**What is asked**
The entire listing is to be repeated verbatim.

**Exercise material**
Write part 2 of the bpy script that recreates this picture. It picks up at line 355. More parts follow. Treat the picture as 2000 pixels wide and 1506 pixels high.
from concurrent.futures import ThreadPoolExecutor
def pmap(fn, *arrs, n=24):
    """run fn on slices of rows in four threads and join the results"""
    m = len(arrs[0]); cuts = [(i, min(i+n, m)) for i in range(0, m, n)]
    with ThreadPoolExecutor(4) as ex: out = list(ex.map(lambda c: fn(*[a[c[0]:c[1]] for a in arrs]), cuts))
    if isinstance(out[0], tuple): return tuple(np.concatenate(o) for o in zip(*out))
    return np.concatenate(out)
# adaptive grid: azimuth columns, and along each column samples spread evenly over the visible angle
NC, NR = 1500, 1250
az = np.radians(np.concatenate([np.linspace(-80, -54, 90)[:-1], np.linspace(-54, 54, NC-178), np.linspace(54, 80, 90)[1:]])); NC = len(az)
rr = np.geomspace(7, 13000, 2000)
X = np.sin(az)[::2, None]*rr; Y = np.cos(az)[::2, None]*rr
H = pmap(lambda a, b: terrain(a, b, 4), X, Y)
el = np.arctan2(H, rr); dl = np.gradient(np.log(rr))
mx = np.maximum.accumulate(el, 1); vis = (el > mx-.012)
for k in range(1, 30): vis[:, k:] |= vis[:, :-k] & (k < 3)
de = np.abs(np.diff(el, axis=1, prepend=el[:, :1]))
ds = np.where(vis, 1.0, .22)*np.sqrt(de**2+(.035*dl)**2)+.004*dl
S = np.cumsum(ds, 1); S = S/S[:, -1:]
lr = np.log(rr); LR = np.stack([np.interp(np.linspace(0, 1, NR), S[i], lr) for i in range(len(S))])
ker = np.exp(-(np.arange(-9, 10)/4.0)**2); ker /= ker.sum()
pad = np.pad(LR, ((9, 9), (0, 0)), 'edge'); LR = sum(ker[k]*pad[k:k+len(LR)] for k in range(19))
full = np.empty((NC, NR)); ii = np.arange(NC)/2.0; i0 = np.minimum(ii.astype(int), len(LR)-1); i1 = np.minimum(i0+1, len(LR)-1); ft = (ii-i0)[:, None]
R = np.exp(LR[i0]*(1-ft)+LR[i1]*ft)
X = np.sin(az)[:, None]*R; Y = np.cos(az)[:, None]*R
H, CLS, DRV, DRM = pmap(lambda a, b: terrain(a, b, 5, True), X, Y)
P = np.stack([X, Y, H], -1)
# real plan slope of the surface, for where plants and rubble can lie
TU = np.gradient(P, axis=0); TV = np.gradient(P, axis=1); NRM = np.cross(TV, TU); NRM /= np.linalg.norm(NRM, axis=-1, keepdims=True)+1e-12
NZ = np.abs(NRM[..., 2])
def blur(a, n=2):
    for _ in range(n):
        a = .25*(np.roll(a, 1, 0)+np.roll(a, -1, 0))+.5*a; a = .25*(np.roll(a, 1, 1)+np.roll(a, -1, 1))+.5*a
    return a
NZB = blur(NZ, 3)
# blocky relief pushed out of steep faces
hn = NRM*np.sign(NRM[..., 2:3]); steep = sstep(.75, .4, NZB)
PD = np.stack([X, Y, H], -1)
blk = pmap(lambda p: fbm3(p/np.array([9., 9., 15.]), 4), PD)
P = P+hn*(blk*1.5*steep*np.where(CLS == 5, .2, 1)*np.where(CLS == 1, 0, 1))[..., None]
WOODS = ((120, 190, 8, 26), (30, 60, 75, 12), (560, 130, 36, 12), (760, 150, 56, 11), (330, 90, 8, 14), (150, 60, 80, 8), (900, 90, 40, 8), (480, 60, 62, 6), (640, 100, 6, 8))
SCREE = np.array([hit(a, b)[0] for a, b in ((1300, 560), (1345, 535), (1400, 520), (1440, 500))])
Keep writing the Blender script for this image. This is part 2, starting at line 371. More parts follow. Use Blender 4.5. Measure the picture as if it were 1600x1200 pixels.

**Solution for this exercise**
Write part 2 of the bpy script that recreates this picture. It picks up at line 355. More parts follow. Treat the picture as 2000 pixels wide and 1506 pixels high.
from concurrent.futures import ThreadPoolExecutor
def pmap(fn, *arrs, n=24):
    """run fn on slices of rows in four threads and join the results"""
    m = len(arrs[0]); cuts = [(i, min(i+n, m)) for i in range(0, m, n)]
    with ThreadPoolExecutor(4) as ex: out = list(ex.map(lambda c: fn(*[a[c[0]:c[1]] for a in arrs]), cuts))
    if isinstance(out[0], tuple): return tuple(np.concatenate(o) for o in zip(*out))
    return np.concatenate(out)
# adaptive grid: azimuth columns, and along each column samples spread evenly over the visible angle
NC, NR = 1500, 1250
az = np.radians(np.concatenate([np.linspace(-80, -54, 90)[:-1], np.linspace(-54, 54, NC-178), np.linspace(54, 80, 90)[1:]])); NC = len(az)
rr = np.geomspace(7, 13000, 2000)
X = np.sin(az)[::2, None]*rr; Y = np.cos(az)[::2, None]*rr
H = pmap(lambda a, b: terrain(a, b, 4), X, Y)
el = np.arctan2(H, rr); dl = np.gradient(np.log(rr))
mx = np.maximum.accumulate(el, 1); vis = (el > mx-.012)
for k in range(1, 30): vis[:, k:] |= vis[:, :-k] & (k < 3)
de = np.abs(np.diff(el, axis=1, prepend=el[:, :1]))
ds = np.where(vis, 1.0, .22)*np.sqrt(de**2+(.035*dl)**2)+.004*dl
S = np.cumsum(ds, 1); S = S/S[:, -1:]
lr = np.log(rr); LR = np.stack([np.interp(np.linspace(0, 1, NR), S[i], lr) for i in range(len(S))])
ker = np.exp(-(np.arange(-9, 10)/4.0)**2); ker /= ker.sum()
pad = np.pad(LR, ((9, 9), (0, 0)), 'edge'); LR = sum(ker[k]*pad[k:k+len(LR)] for k in range(19))
full = np.empty((NC, NR)); ii = np.arange(NC)/2.0; i0 = np.minimum(ii.astype(int), len(LR)-1); i1 = np.minimum(i0+1, len(LR)-1); ft = (ii-i0)[:, None]
R = np.exp(LR[i0]*(1-ft)+LR[i1]*ft)
X = np.sin(az)[:, None]*R; Y = np.cos(az)[:, None]*R
H, CLS, DRV, DRM = pmap(lambda a, b: terrain(a, b, 5, True), X, Y)
P = np.stack([X, Y, H], -1)
# real plan slope of the surface, for where plants and rubble can lie
TU = np.gradient(P, axis=0); TV = np.gradient(P, axis=1); NRM = np.cross(TV, TU); NRM /= np.linalg.norm(NRM, axis=-1, keepdims=True)+1e-12
NZ = np.abs(NRM[..., 2])
def blur(a, n=2):
    for _ in range(n):
        a = .25*(np.roll(a, 1, 0)+np.roll(a, -1, 0))+.5*a; a = .25*(np.roll(a, 1, 1)+np.roll(a, -1, 1))+.5*a
    return a
NZB = blur(NZ, 3)
# blocky relief pushed out of steep faces
hn = NRM*np.sign(NRM[..., 2:3]); steep = sstep(.75, .4, NZB)
PD = np.stack([X, Y, H], -1)
blk = pmap(lambda p: fbm3(p/np.array([9., 9., 15.]), 4), PD)
P = P+hn*(blk*1.5*steep*np.where(CLS == 5, .2, 1)*np.where(CLS == 1, 0, 1))[..., None]
WOODS = ((120, 190, 8, 26), (30, 60, 75, 12), (560, 130, 36, 12), (760, 150, 56, 11), (330, 90, 8, 14), (150, 60, 80, 8), (900, 90, 40, 8), (480, 60, 62, 6), (640, 100, 6, 8))
SCREE = np.array([hit(a, b)[0] for a, b in ((1300, 560), (1345, 535), (1400, 520), (1440, 500))])
Keep writing the Blender script for this image. This is part 2, starting at line 371. More parts follow. Use Blender 4.5. Measure the picture as if it were 1600x1200 pixels.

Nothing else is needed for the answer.